Work of John Fowler

Work of John Fowler

John Fowler: Painter

Artist Statement

Drawing is at the heart of the way I work. I enjoy experimenting and developing techniques using various materials and media but in the end I rely on drawing to tell a story.

For a while now I’ve been using oil pastels. They have all the richness of oils in tubes but are quicker, intuitive and forgiving. You can blend, scrape back, combine them with acrylic underpainting and various collage materials to work up layers and textures. I aim to achieve a degree of complexity and richness. I also enjoy soft pastels you can get a tremendous range of colours but they do tend to break easily. Watercolour I find troublesome. It’s immediate but I prefer a more contemplative way of working. I worry away at my paintings usually going back to them several times for adjustments or even complete rejigging. Absolutely the worst way to achieve spontaneity but that’s the way I like to do it and I can only hope that what I produce is enjoyed by others.

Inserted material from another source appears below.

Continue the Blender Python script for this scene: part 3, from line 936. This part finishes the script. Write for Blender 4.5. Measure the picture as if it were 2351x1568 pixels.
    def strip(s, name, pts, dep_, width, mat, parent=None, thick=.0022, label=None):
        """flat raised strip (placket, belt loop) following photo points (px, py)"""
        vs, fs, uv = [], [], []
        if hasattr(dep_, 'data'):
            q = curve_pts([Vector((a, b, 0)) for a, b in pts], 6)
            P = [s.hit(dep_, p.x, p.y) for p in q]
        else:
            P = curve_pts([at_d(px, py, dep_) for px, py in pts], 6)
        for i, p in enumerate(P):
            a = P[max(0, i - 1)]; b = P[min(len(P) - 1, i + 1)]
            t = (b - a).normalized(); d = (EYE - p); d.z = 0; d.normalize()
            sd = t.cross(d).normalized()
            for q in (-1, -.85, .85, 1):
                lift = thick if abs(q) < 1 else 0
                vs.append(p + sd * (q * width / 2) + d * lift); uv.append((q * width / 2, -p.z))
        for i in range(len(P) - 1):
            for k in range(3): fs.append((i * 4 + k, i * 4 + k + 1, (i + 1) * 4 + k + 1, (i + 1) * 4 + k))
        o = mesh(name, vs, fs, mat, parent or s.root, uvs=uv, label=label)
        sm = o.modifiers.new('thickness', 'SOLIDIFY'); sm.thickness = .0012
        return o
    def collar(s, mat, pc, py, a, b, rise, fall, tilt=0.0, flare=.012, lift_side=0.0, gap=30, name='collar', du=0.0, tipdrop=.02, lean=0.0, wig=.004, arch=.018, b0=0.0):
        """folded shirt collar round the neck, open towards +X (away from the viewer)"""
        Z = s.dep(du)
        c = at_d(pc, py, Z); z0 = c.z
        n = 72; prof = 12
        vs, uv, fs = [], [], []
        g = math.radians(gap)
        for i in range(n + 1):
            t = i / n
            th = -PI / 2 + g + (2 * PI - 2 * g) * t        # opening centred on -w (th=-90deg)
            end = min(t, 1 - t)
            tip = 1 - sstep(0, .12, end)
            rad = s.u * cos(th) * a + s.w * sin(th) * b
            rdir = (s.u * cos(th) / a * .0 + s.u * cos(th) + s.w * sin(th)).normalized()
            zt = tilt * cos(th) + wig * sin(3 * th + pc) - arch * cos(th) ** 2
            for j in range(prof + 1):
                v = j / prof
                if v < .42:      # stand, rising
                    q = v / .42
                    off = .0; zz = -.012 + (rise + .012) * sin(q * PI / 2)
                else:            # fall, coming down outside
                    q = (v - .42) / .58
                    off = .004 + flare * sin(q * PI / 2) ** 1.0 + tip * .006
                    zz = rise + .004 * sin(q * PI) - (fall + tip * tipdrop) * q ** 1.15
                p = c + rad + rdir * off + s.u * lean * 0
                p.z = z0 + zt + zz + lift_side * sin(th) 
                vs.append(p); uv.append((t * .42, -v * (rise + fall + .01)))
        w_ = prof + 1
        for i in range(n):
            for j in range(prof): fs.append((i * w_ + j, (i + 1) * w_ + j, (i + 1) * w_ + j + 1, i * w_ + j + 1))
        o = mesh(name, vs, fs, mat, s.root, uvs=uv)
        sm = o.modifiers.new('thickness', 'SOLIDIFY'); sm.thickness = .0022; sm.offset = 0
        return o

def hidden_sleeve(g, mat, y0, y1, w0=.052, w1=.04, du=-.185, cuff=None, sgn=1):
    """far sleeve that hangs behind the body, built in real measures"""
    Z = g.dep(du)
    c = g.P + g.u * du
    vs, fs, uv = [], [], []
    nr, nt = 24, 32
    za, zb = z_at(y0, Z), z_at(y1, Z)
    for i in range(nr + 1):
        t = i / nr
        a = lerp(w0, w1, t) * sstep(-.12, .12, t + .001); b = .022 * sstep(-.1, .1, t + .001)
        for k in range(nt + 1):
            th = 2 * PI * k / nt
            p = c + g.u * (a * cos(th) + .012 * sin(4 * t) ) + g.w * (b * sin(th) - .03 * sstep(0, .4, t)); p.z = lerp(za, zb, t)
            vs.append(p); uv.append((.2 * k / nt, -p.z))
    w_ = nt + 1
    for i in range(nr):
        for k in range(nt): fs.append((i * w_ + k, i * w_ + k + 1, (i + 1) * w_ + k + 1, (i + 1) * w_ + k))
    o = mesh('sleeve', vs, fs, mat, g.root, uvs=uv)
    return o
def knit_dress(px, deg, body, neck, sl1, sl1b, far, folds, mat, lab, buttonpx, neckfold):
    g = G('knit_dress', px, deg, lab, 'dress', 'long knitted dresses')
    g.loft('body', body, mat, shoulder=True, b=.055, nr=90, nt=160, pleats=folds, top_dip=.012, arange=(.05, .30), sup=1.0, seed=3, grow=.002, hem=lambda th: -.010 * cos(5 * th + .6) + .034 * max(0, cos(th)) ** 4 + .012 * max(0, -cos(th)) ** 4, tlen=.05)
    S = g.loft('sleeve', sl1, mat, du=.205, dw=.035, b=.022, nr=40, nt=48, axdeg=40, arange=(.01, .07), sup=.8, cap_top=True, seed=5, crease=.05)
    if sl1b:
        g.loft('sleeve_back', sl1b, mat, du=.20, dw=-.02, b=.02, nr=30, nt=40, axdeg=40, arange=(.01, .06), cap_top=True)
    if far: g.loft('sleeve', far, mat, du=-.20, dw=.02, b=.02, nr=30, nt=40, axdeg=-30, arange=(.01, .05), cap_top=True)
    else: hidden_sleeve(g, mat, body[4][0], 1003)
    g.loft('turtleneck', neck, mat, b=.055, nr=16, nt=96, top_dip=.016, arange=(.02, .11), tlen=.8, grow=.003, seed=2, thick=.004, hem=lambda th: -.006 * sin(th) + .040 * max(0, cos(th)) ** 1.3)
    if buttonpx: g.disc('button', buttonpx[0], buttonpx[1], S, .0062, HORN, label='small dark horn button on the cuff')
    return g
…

Like many artists I tend to take inspiration from my environment. For me that has been the high and wild parts of Northern England. There’s so much to go at. It stirs the soul. Something about long wide views, changing light and moods, grittiness and a sense of ‘absence’. It’s a poetic thing. Some people see miles of emptiness with sadly abandoned buildings. I’m one of those who see a busy landscape full of wild beauty, wildlife and the shadows of an absent industrial past. I know a couple of poets who saw this, Auden and Bunting, and our own local Alston poet, Josephine Dickinson. Plenty of visual artists have seen them in the same way.

A theme has developed in some of my paintings that is about these abandoned buildings. I see a peculiar beauty in their decay and the way they are returning to nature and just want to respond to their metamorphosis in my own painterly way. Some of this work is here in this exhibition, under the theme title ‘absent’.